Portland … Lighthouses!

After the fabulously sunny day yesterday, today is grey as we set out north on Highway 1, passing very familiar places in a very unfamiliar order – Essex, Ipswich, Newbury, Salisbury, Amesbury, Rye, Portsmouth, York! Along the way there was marshy sort of land on the coast side, small towns with clapperboard buildings in a range of Farrow & Ball colours and drizzle for much of the day. Despite this, we’ve noticed a few changing leaves along the way

… and a change in the license plate logos from Spirit of America in Massachusetts to Live Free in New Hampshire and now Vacationland in Maine.

We took a detour on the coast road to the Nubble Lighthouse which was undergoing refurbishment, so was not looking its best.

This dramatic coastline has attracted artists who have congregated in several artists colonies in the early C20th, one being in Ogunqit and we stopped to look round their museum, but actually found the sculpture garden more appealing.

We drove a way on the I-95, then took another detour to Cape Elizabeth to see her lighthouse

… and further round the headland to see Portland Head Lighthouse at the entrance to the harbour at Portland, the most impressive so far.

Portland is the largest city in Maine and we are staying at Inn on St John, which was built in 1897 to accommodate passengers arriving by railroad at Union Station. It is very Victorian and very quaint, with comfy beds and another great breakfast.

The morning dawned just as miserable, but dry at least, and we wandered into town, first through the Arts quarter, where we would have visited the Portland Art Museum but when we found the one Hopper was not on show we saved our money and spent it on a lovely piece of Campbell Pottery for our new kitchen instead.

We passed a Richardson Romanesque church …

… a mini flat iron

… a very colourful lighthouse …

… evidence of another Freedom Trail …

… and a red Mini … sorry Longfellow’s House …

… together with one of his rhymes.

Time for another boat trip, this time to see some of Maine’s finest lighthouses, if we can find them through the mist and drizzle.

So there was Portland Harbour Breakwater Light, affectionately called Bug Light as it is cute as a bug …

… Spring Point Ledge Light …

… and a distant Portland Head Lighthouse we saw yesterday.

We took a bit of a turn round Casco Bay which has 137 islands although only a few are inhabited.

On the way we saw several coloured buoys. Maine is famed for its lobster as they come into the warm shallow water to shed their shells every year or two. Lobster fishermen are registered for up to 800 traps which they mark with personal coloured coded buoys. The traps have two parts and the ‘kitchen’ is baited with smelly herring and when the lobster moves into the ‘parlour’ it is trapped. The fishermen check and rebait their traps every few days but release any breeding females or males that are too large or small. A lobster is 5-7 years old before it is the legal minimum to harvest at about 1lb in weight. You only get around 20% meat from a cooked lobster so this gives 3oz meat, and a lobster roll with around 3oz lobster will be $10-20 depending where you eat, so still a treat even in lobster central.

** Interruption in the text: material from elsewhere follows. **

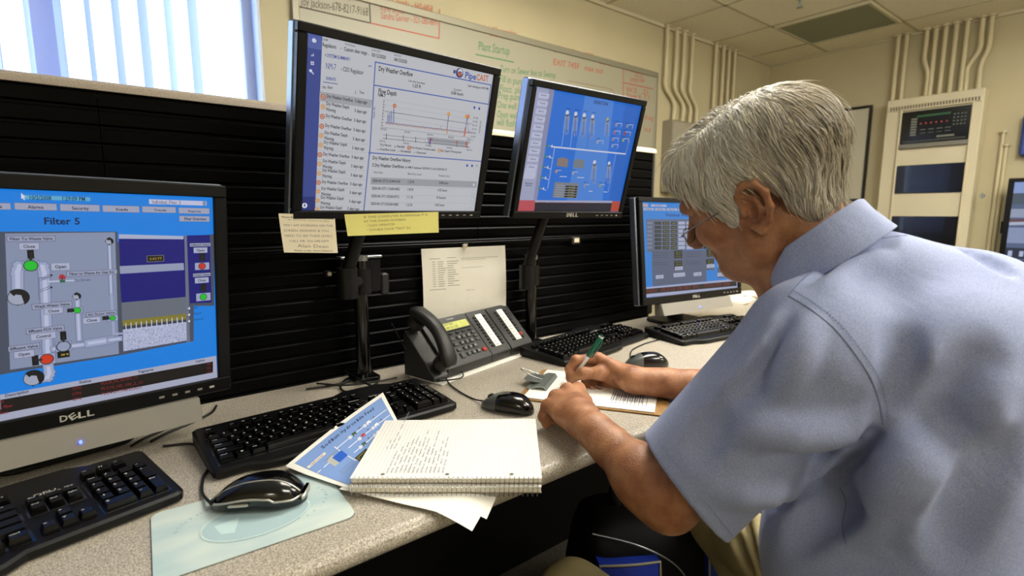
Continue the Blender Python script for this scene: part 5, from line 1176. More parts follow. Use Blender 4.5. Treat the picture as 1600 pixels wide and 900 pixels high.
def pr_pg(c):
    random.seed(8)
    for k in range(12):
        y = .83 - .028*k; c.line([(.11, y), (.14, y)], .006, '77756c', uv=True); c.line([(.17, y), (.17 + random.uniform(.05, .1), y)], .007, '77756c', uv=True); c.line([(.28, y), (.28 + random.uniform(.05, .13), y)], .007, '77756c', uv=True)
    c.line([(.08, .87), (.2, .87)], .006, '77756c', uv=True); c.line([(.28, .875), (.38, .875)], .006, '77756c', uv=True); c.line([(.44, .86), (.9, .86)], .005, '8a887e', uv=True); c.line([(.44, .84), (.74, .84)], .004, '8a887e', uv=True); c.line([(.44, .74), (.7, .74)], .004, '8a887e', uv=True); c.line([(.07, .48), (.25, .48)], .006, '77756c', uv=True); c.textl('Call ext.', .48, .44, .6, .44, .018, '8a887e', uv=True)
PGc = [py_(658, 389, Yn), py_(789, 383.5, Yn), py_(790, 500, Yn + .004), py_(662, 512, Yn + .004)]
note('printed_page', 'crumpled white printed page hanging on the partition behind the telephone', PGc, mat('crumpled_paper', 'dcd8cb', .7, bump=1.0, bscale=14), 'paper', .004, 0, pr_pg)
q = py_(726, 384, Yn - .001); t = thing('binder_clip', 'small pale clip holding the printed page to the partition', 'clip', (q[0], q[1] - .002, q[2] - .006))
b = MB(); b.box((-.008, -.002, 0), (.008, .002, .010), .001); b.build('jaw', m_note, t); b = MB(); b.tube([(-.006, -.003, .004), (-.006, -.004, .012), (.006, -.004, .012), (.006, -.003, .004)], .0008, 6); b.build('wire_loop', m_steel, t)
# ================================================================ MONITOR ARMS
def mon_arm(M, poles, label, Wa):
    c_ = np.array(M @ Vector((0, .072, 0))); base = np.array([poles[0], poles[1], .0])
    t = thing('swivel_mount', label, 'monitor mount', tuple(base))
    b = MB(); b.prism(rrect(-.032, -.032, .032, .032, .01), .0005, .012, 'z', .002); b.build('base_plate', m_gloss, t)
    b = MB(); b.cyl((0, 0, .012), (0, 0, poles[2]), .017, 24); b.build('pole', m_gloss, t, smooth=30)
    b = MB(); b.cyl((0, 0, poles[2]), (0, 0, poles[2] + .012), .020, 24); b.build('pole_cap', m_steel, t, smooth=30)
    k = c_ - base; mid = np.array([k[0]*.5 - .06, k[1]*.5 + .02, poles[2] - .05])
    b = MB(); b.cyl((0, 0, mid[2] - .03), (0, 0, mid[2] + .03), .026, 24); b.tube([(0, 0, mid[2]), tuple(mid)], .017, 14); b.cyl((mid[0], mid[1], mid[2] - .03), (mid[0], mid[1], mid[2] + .04), .023, 20); b.build('lower_arm', m_black, t, smooth=40)
    b = MB(); e = (k[0], k[1] + .01, k[2] - .02); b.tube([(mid[0], mid[1], mid[2] + .028), e], .015, 14); b.ball(e, .024, 14, 8); b.build('upper_arm', m_black, t, smooth=40)
    b = MB(); R_ = Matrix.Translation(-Vector(base)) @ M; b.M = R_; b.box((-.05, .066, -.05), (.05, .078, .05), .003); b.build('mount_plate', m_blackm, t)
    return t
q = py_(830, 405, 1.225)
mon_arm(M3, (q[0], 1.225, q[2]), 'glossy black pole and arm holding the upper right monitor', .1)
q = py_(562, 420, 1.205)
mon_arm(M2, (q[0], 1.205, q[2] + .02), 'black pole and arm holding the upper centre monitor', .1)
# wall fittings on the partition
q = py_(560, 400, PY - .03)
t = thing('cable_box', 'small black bracket box on the partition under the memo', 'bracket', (q[0], PY - .018, q[2] - .09))
b = MB(); b.box((-.05, -.03, 0), (.05, 0, .085), .004); b.build('body', m_black, t); b = MB(); b.box((-.052, -.034, .085), (.052, .0, .091), .001); b.build('lid', m_steel, t)
b = MB(); b.box((.05, -.028, -.01), (.072, -.004, .045), .004); b.build('catch', m_blackm, t)
for (px_s, py_s, lb) in ((515, 428, 'small pale screw fitting on the partition slats'), (901, 376, 'small white label tag on the dark arm joint')):
    q = py_(px_s, py_s, PY - .022); t = thing('slat_fitting', lb, 'fitting', (q[0], PY - .0015, q[2]))
    b = MB()
    if px_s < 600: b.cyl((0, -.020, 0), (0, 0, 0), .008, 14); b.m = 1; b.cyl((0, -.022, 0), (0, -.020, 0), .005, 12)
    else: b.box((-.02, -.02, -.012), (.02, 0, .012), .002); b.m = 1; b.box((-.011, -.0215, -.006), (.011, -.020, .008))
    b.build('body', [m_blackm, m_note], t)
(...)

There was also a tiny lighthouse in a garden, which is lit nightly by the owners, but hasn’t quite made it onto the lighthouse register.

So Pizza Villa opposite the inn is a local institution – one side is a pizza parlour with family friendly booths and the other is a bar with pints of local IPA, a nice little merlot, fab tunes and 5 screens showing football on a Monday and a ball game in a Tuesday … I know this because with the wet weather we ate there both nights and Chris was in Pizza heaven!

Tomorrow the forecast is better and we drive further north.